(Equinor, 15.Apr.2024) — Equinor and EQT Corporation agreed to swap Equinor’s operated position in the Marcellus and Utica shale formations in Ohio for a stake in EQT’s non-operated interest in the Northern Marcellus formation.
Under the transaction agreement, Equinor will sell 100% interest in and operatorship of its onshore asset in the Appalachian Basin, located in southeastern Ohio, in exchange for 40% of EQT’s non-operated working interest in the Northern Marcellus shale formation in Pennsylvania.
Equinor will pay a cash consideration of $500mn to EQT to balance the overall transaction, swapping for resources that contribute to growing cashflows and further reducing CO2 emissions intensity in the international portfolio.
Following the transaction, Equinor will increase its average working interest from 15.7% to 25.7% in certain Chesapeake-operated Northern Marcellus gas units.
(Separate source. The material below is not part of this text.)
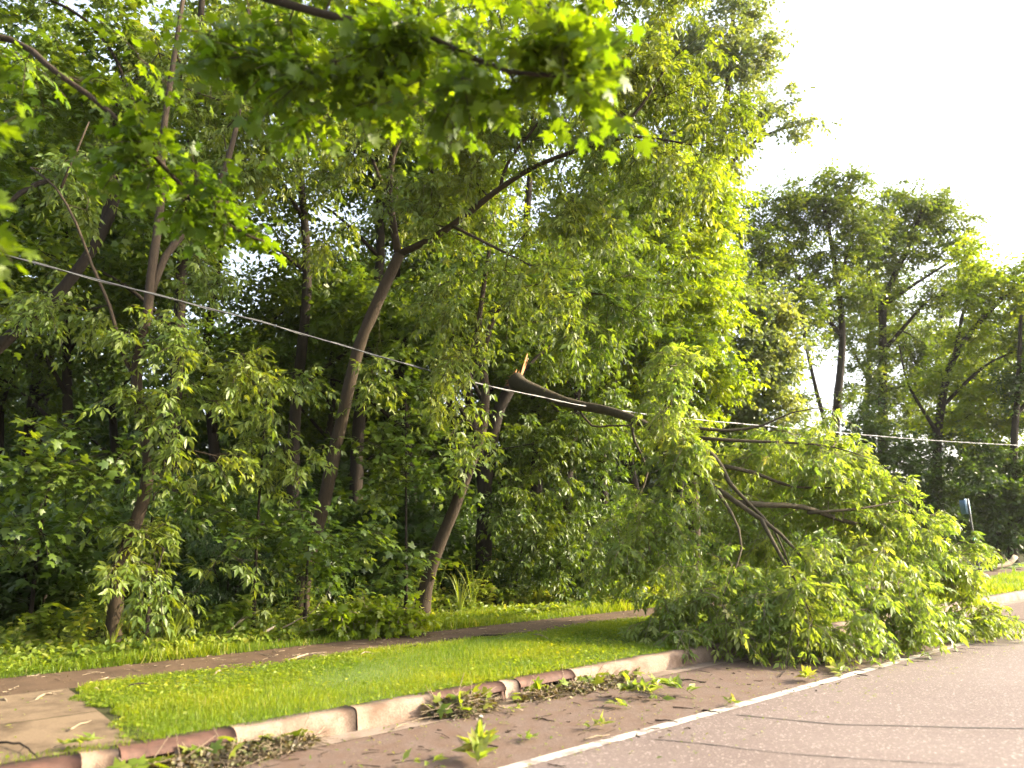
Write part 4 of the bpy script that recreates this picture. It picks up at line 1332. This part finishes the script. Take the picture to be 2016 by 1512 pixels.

To cover pre-existing gas sales commitments, Equinor will enter a gas buy-back agreement with EQT.
“With this transaction, we continue to high-grade the US portfolio and improve profitability by strengthening our gas position in the most robust part of the Appalachian Basin. These assets are well positioned to leverage anticipated positive developments in the US gas market. The proposed swap improves portfolio robustness with an expected reduction in well break-evens and upstream carbon intensity. This also means that we have now fully exited all operated positions onshore US,” says Philippe Mathieu, executive vice president for Exploration and Production International at Equinor.
“The US is a core area for Equinor where we’re building a broad energy business within offshore and onshore oil and gas, offshore wind, and new low-carbon value chains,” says Mathieu.
Since 2020, Equinor’s US business has recorded $11bn in earnings. Prior to this transaction, the Appalachian Basin operated position was the last remaining operatorship held by Equinor in the US onshore.
EQT Corporation is the largest producer of natural gas in the US with operations in Pennsylvania, West Virginia and Ohio.
Final completion will, among other things, be dependent on approval by relevant authorities.